>> Start SUPPLIED DATA

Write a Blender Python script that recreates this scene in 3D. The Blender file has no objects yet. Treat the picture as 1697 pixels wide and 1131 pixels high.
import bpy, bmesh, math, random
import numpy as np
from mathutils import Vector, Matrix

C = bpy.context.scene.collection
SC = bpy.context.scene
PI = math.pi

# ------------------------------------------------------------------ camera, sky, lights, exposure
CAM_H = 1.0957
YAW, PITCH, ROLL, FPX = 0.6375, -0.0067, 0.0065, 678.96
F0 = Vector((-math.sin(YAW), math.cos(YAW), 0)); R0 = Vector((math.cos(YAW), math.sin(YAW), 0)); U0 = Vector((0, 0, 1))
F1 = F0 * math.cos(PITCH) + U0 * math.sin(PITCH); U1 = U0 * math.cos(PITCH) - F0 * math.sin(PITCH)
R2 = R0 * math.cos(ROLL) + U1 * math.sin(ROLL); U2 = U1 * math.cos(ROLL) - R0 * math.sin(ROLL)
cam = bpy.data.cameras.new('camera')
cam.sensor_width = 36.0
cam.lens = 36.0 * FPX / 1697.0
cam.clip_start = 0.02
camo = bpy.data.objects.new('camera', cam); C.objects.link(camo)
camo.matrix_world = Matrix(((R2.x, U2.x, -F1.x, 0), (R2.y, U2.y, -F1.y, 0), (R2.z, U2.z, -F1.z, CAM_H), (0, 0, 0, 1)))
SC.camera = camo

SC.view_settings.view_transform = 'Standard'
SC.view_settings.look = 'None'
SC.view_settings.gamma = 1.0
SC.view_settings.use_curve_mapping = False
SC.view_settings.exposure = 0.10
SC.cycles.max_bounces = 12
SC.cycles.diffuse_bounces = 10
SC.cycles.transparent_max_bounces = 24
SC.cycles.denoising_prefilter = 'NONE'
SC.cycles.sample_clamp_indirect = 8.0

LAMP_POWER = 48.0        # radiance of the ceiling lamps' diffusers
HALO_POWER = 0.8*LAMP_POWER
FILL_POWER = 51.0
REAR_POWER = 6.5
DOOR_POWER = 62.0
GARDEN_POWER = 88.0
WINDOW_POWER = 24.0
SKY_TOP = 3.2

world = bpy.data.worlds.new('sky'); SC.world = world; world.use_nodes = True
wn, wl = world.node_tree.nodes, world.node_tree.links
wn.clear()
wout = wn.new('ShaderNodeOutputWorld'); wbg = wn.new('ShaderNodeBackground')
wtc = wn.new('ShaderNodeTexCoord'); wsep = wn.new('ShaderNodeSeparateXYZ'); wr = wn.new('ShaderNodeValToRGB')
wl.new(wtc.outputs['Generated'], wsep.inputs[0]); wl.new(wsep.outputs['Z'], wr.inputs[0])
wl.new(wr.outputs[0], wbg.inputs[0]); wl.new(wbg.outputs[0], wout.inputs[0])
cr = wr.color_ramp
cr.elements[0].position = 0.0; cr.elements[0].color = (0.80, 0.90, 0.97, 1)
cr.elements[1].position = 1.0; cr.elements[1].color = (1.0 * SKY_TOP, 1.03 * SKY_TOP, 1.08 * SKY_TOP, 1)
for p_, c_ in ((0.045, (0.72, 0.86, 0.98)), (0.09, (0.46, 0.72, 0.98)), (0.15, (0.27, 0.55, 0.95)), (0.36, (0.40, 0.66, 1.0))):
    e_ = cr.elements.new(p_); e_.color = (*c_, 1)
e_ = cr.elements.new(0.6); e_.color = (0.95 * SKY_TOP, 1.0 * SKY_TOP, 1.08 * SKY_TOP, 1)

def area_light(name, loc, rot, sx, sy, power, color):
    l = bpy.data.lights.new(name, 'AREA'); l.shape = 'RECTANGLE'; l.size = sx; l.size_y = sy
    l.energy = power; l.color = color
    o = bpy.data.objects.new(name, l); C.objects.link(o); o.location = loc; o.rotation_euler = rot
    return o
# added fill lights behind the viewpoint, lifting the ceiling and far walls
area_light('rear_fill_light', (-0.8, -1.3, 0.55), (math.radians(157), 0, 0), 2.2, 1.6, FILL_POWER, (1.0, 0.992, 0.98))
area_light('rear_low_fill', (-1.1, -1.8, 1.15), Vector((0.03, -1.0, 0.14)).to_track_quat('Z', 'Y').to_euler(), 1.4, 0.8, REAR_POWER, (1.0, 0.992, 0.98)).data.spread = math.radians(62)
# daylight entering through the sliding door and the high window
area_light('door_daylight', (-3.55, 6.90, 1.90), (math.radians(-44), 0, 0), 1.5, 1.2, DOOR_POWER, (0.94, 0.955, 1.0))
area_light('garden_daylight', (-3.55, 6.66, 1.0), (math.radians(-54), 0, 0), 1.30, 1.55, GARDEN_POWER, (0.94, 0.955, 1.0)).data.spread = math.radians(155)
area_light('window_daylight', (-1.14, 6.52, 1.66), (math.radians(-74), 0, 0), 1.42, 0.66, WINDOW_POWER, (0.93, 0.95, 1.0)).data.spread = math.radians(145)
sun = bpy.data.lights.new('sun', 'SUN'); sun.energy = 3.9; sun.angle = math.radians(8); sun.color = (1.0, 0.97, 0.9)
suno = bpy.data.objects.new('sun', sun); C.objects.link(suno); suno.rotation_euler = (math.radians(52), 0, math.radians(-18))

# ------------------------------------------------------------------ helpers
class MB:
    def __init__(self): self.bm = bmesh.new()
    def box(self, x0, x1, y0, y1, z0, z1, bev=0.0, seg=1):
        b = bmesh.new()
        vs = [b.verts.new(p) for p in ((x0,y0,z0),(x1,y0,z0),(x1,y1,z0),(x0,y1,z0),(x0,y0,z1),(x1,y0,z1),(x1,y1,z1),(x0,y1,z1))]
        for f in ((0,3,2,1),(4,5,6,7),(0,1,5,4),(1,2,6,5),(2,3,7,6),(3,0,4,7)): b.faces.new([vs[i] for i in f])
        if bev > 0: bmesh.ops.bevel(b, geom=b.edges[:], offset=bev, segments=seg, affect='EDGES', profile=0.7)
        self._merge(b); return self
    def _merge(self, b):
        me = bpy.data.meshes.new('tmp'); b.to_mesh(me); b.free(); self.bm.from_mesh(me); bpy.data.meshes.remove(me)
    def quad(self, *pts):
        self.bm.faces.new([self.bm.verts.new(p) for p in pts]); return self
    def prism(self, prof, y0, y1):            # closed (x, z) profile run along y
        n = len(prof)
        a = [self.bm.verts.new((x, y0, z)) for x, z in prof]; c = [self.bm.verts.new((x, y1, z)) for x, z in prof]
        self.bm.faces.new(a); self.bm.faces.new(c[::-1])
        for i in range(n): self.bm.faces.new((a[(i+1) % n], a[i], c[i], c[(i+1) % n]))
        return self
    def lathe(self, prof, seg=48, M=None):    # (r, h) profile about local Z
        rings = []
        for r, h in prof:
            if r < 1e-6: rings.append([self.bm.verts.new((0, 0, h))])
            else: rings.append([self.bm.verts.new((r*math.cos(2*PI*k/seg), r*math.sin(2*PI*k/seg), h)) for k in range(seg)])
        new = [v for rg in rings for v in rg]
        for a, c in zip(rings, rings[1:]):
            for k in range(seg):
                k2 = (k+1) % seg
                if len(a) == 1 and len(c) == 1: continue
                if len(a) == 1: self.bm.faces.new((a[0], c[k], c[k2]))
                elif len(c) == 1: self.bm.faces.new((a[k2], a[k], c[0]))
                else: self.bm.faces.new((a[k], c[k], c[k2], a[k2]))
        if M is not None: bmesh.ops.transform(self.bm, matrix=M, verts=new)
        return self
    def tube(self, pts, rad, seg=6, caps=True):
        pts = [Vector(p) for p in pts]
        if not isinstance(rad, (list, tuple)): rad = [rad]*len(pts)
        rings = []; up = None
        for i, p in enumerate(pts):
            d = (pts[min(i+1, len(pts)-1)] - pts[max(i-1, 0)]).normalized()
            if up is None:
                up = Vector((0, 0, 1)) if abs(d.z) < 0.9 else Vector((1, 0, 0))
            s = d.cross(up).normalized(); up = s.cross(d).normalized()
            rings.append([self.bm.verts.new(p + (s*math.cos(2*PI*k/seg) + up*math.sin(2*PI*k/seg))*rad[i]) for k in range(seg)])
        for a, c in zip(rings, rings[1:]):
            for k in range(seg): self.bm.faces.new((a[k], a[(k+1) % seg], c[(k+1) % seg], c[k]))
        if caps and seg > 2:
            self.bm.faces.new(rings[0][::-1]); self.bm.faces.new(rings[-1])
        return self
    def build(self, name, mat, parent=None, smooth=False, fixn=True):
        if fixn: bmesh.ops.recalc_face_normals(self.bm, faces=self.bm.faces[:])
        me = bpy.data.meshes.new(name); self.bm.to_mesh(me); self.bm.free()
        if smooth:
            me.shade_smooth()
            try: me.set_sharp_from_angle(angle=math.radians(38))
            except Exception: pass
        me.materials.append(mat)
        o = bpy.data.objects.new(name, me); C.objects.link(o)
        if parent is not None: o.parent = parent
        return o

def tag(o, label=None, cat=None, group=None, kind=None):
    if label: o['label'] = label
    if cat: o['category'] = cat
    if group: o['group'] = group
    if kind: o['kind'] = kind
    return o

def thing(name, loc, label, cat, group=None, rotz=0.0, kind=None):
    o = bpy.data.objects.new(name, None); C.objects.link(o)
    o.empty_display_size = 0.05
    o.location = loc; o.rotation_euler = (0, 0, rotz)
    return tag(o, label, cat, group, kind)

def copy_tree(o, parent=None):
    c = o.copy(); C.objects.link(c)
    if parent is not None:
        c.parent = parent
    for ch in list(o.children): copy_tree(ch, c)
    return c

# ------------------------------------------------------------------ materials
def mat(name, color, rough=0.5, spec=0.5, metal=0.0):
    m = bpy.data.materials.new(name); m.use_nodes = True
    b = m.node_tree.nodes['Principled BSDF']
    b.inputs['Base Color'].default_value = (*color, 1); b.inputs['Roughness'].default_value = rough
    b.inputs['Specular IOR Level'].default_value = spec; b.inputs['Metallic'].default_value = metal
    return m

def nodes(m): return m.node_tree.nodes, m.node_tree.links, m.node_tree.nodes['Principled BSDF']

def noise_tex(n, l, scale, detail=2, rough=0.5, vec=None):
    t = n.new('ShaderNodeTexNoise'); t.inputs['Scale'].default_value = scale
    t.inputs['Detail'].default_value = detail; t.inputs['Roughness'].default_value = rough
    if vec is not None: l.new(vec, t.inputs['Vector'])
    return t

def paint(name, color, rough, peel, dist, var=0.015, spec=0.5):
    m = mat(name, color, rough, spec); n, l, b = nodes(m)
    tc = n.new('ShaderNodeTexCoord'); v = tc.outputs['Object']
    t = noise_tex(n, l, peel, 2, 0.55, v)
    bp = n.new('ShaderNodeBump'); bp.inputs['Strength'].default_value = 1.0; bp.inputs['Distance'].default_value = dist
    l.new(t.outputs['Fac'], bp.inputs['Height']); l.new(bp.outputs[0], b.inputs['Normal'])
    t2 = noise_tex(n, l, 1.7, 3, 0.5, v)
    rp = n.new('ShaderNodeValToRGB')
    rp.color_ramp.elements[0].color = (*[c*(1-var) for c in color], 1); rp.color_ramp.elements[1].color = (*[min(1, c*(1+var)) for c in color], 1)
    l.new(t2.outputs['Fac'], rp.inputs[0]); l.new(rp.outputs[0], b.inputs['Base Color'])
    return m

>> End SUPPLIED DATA

Extract the lines above, from the first one through the one containing "PI = math.pi", and return only those, unchanged.

### TASK OUTPUT:
Write a Blender Python script that recreates this scene in 3D. The Blender file has no objects yet. Treat the picture as 1697 pixels wide and 1131 pixels high.
import bpy, bmesh, math, random
import numpy as np
from mathutils import Vector, Matrix

C = bpy.context.scene.collection
SC = bpy.context.scene
PI = math.pi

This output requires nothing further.